— start STORED ROWS —

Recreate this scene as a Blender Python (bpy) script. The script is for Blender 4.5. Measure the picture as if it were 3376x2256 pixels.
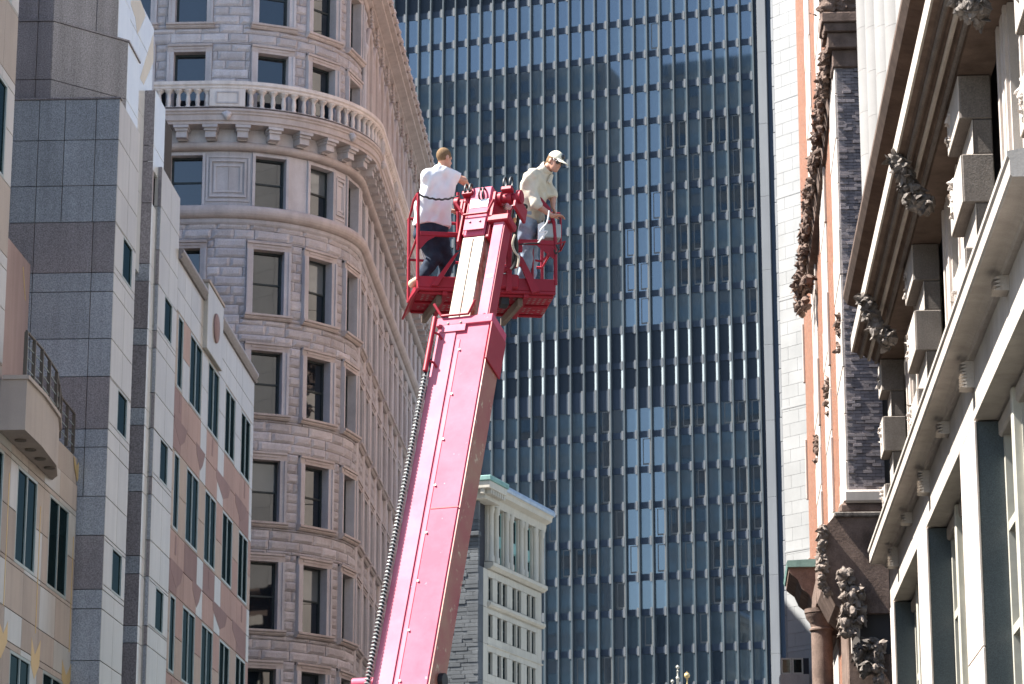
import bpy, math, random
import numpy as np
from mathutils import Vector, Matrix, noise

# ------------------------------------------------------------------ scene, camera, light
for o in list(bpy.data.objects): bpy.data.objects.remove(o)
SC = bpy.context.scene
COL = SC.collection
R = math.radians
PW, PH, PF = 3376.0, 2256.0, 9225.0            # photograph size and focal length in its pixels
VPX, VPY = 2180.0, 3456.0                      # vanishing point of the street
PITCH = math.atan((VPY-PH/2)/PF)
YAW = math.atan((VPX-PW/2)/(PF*math.cos(PITCH)+(VPY-PH/2)*math.sin(PITCH)))
CAM = Vector((0, 0, 1.6))
cd = bpy.data.cameras.new('camera'); cam = bpy.data.objects.new('camera', cd); COL.objects.link(cam)
cd.sensor_width = 36.0; cd.lens = PF/PW*36.0; cd.clip_start = 0.5; cd.clip_end = 6000
cam.location = CAM; cam.rotation_euler = (math.pi/2+PITCH, 0, YAW)
cd.dof.use_dof = True; cd.dof.focus_distance = 36.0; cd.dof.aperture_fstop = 9.0
SC.camera = cam
SUN_EL, SUN_AZ = R(55), R(85)                  # azimuth counted from -Y towards -X
TO_SUN = Vector((-math.cos(SUN_EL)*math.sin(SUN_AZ), -math.cos(SUN_EL)*math.cos(SUN_AZ), math.sin(SUN_EL)))
world = bpy.data.worlds.new('World'); SC.world = world; world.use_nodes = True
wn = world.node_tree; bg = wn.nodes['Background']
sky = wn.nodes.new('ShaderNodeTexSky'); sky.sky_type = 'NISHITA'; sky.sun_disc = False
sky.sun_elevation = SUN_EL
sky.sun_rotation = math.atan2(TO_SUN.x, TO_SUN.y)
sky.air_density = 1.0; sky.dust_density = 0.6; sky.ozone_density = 1.5
wn.links.new(sky.outputs[0], bg.inputs[0]); bg.inputs[1].default_value = 0.066
sl = bpy.data.lights.new('sun', 'SUN'); sl.energy = 4.8; sl.angle = R(0.5); sl.color = (1.0, 0.965, 0.91)
sun = bpy.data.objects.new('sun', sl); COL.objects.link(sun); sun.location = (-60, -10, 120)
sun.rotation_euler = TO_SUN.to_track_quat('Z', 'Y').to_euler()
SC.view_settings.view_transform = 'Standard'; SC.view_settings.look = 'None'
SC.view_settings.exposure = 2.1; SC.view_settings.gamma = 1.0
SC.render.engine = 'CYCLES'
SC.cycles.max_bounces = 5; SC.cycles.diffuse_bounces = 3; SC.cycles.glossy_bounces = 2

# ------------------------------------------------------------------ surveying: photograph points -> places
_cp, _sp, _cy, _sy = math.cos(PITCH), math.sin(PITCH), math.cos(YAW), math.sin(YAW)
def ray(px, py):
    x, y = (px-PW/2)/PF, -(py-PH/2)/PF
    dx, dy, dz = x, _cp-_sp*y, _sp+_cp*y
    return Vector((_cy*dx-_sy*dy, _sy*dx+_cy*dy, dz))
def hx(px, py, X): d = ray(px, py); return CAM+d*(X/d.x)
def hy(px, py, Y): d = ray(px, py); return CAM+d*(Y/d.y)
def hz(px, py, Z): d = ray(px, py); return CAM+d*((Z-CAM.z)/d.z)
def at(px, py, f): return CAM+ray(px, py)*f
CR = Vector((_cy, _sy, 0)); CA = Vector((-_sy, _cy, 0)); ZZ = Vector((0, 0, 1))   # camera right, away (level), up

# ------------------------------------------------------------------ objects
MW = {}
def link(o, parent=None, M=None):
    COL.objects.link(o)
    M = M if M is not None else Matrix.Identity(4)
    MW[o.name] = M
    if parent is not None:
        o.parent = parent
        o.matrix_parent_inverse = MW[parent.name].inverted()
    o.matrix_basis = M
    return o
def thing(name, label, cat, loc, group=None):
    o = bpy.data.objects.new(name, None); o.empty_display_size = 0.5
    o['label'] = label; o['category'] = cat
    if group: o['group'] = group
    return link(o, None, Matrix.Translation(Vector(loc)))
def mk(name, verts, faces, mat, parent=None, smooth=False):
    """mesh object from world-space vertices, origin at its centre"""
    V = np.asarray(verts, dtype=float).reshape(-1, 3)
    c = (V.min(0)+V.max(0))/2
    me = bpy.data.meshes.new(name); me.from_pydata((V-c).tolist(), [], faces if isinstance(faces, list) else faces.tolist())
    me.materials.append(mat)
    if smooth:
        me.polygons.foreach_set('use_smooth', [True]*len(me.polygons)); me.set_sharp_from_angle(angle=R(50))
    me.update()
    o = bpy.data.objects.new(name, me)
    return link(o, parent, Matrix.Translation(Vector(c)))
_bc = {}
def boxmesh(x, y, z, bev, mat):
    k = (round(x, 3), round(y, 3), round(z, 3), round(bev, 3), mat.name)
    if k in _bc: return _bc[k]
    hx_, hy_, hz_ = x/2, y/2, z/2
    b = min(bev, hx_*0.45, hy_*0.45, hz_*0.45)
    if b <= 0:
        v = [(sx*hx_, sy*hy_, sz*hz_) for sx in (-1, 1) for sy in (-1, 1) for sz in (-1, 1)]
        f = [(0, 1, 3, 2), (4, 6, 7, 5), (0, 4, 5, 1), (2, 3, 7, 6), (0, 2, 6, 4), (1, 5, 7, 3)]
    else:
        v = []; idx = {}
        for sx in (-1, 1):
            for sy in (-1, 1):
                for sz in (-1, 1):
                    for ax in range(3):
                        p = [sx*(hx_-b), sy*(hy_-b), sz*(hz_-b)]; p[ax] += (sx, sy, sz)[ax]*b
                        idx[(sx, sy, sz, ax)] = len(v); v.append(tuple(p))
        f = []
        def add(q):
            a_, b_, c_ = (Vector(v[i]) for i in q[:3]); n = (b_-a_).cross(c_-a_); m = sum((Vector(v[i]) for i in q), Vector())
            f.append(tuple(q) if n.dot(m) > 0 else tuple(reversed(q)))
        for ax in range(3):
            o1, o2 = [i for i in range(3) if i != ax]
            for s in (-1, 1):
                q = []
                for (p1, p2) in ((-1, -1), (1, -1), (1, 1), (-1, 1)):
                    t = [0, 0, 0]; t[ax] = s; t[o1] = p1; t[o2] = p2; q.append(idx[(*t, ax)])
                add(q)
            for s1 in (-1, 1):
                for s2 in (-1, 1):
                    t1 = [0, 0, 0]; t2 = [0, 0, 0]
                    t1[o1] = t2[o1] = s1; t1[o2] = t2[o2] = s2; t1[ax] = -1; t2[ax] = 1
                    add([idx[(*t1, o1)], idx[(*t2, o1)], idx[(*t2, o2)], idx[(*t1, o2)]])
        for sx in (-1, 1):
            for sy in (-1, 1):
                for sz in (-1, 1): add([idx[(sx, sy, sz, 0)], idx[(sx, sy, sz, 1)], idx[(sx, sy, sz, 2)]])
    me = bpy.data.meshes.new('piece'); me.from_pydata(v, [], f); me.materials.append(mat); me.update()
    _bc[k] = me
    return me
class Fr:
    """a wall: origin, direction along it, direction out of it"""
    def __init__(s, O, a, n):
        s.O, s.a, s.n = Vector(O), Vector(a).normalized(), Vector(n).normalized()
        ax = s.n.cross(ZZ); s.rot = Matrix((ax, s.n, ZZ)).transposed().to_4x4()
    def p(s, u, d, z): return s.O+s.a*u+s.n*d+ZZ*z
    def hit(s, px, py, d=0.0):
        r = ray(px, py); P = CAM+r*((s.O+s.n*d-CAM).dot(s.n)/r.dot(s.n))
        return (P-s.O).dot(s.a), P.z
def fbox(fr, name, s0, s1, d0, d1, z0, z1, mat, parent, bev=0.01):
    me = boxmesh(abs(s1-s0), abs(d1-d0), abs(z1-z0), bev, mat)
    o = bpy.data.objects.new(name, me)
    return link(o, parent, Matrix.Translation(fr.p((s0+s1)/2, (d0+d1)/2, (z0+z1)/2)) @ fr.rot)
BF = [(0, 1, 3, 2), (4, 6, 7, 5), (0, 4, 5, 1), (2, 3, 7, 6), (0, 2, 6, 4), (1, 5, 7, 3)]
def fmulti(fr, name, boxes, mat, parent):
    """one part made of several boxes (s0,s1,d0,d1,z0,z1)"""
    V, Fc = [], []
    for (s0, s1, d0, d1, z0, z1) in boxes:
        b = len(V)
        for s in (s0, s1):
            for d in (d0, d1):
                for z in (z0, z1): V.append(fr.p(s, d, z)[:])
        Fc += [tuple(b+i for i in q) for q in BF]
    return mk(name, V, Fc, mat, parent)
class Acc:
    """collects geometry for one mesh"""
    def __init__(s): s.V, s.F = [], []
    def add(s, V, Fc):
        b = len(s.V); s.V += [tuple(v) for v in V]; s.F += [tuple(b+i for i in q) for q in Fc]
    def box(s, fr, s0, s1, d0, d1, z0, z1):
        s.add([fr.p(u, d, z)[:] for u in (s0, s1) for d in (d0, d1) for z in (z0, z1)], BF)
    def build(s, name, mat, parent=None, smooth=False): return mk(name, s.V, s.F, mat, parent, smooth)
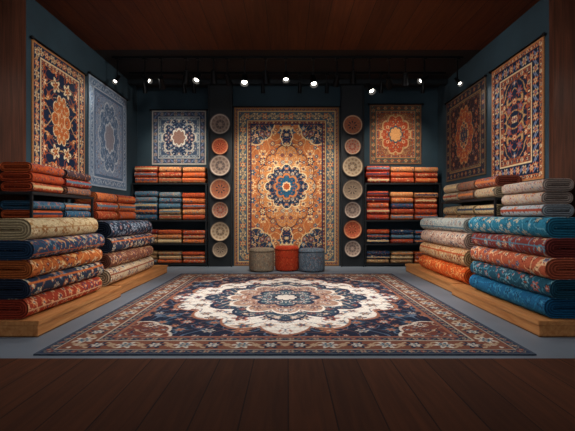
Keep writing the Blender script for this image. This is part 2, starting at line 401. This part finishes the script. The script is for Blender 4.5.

— end STORED ROWS —

Restate only the lines running from the start of the material above through the line containing "from mathutils import Vector, Matrix, noise", ends included. No pictures.

* THE REPLY:
Recreate this scene as a Blender Python (bpy) script. The script is for Blender 4.5. Measure the picture as if it were 3376x2256 pixels.
import bpy, math, random
import numpy as np
from mathutils import Vector, Matrix, noise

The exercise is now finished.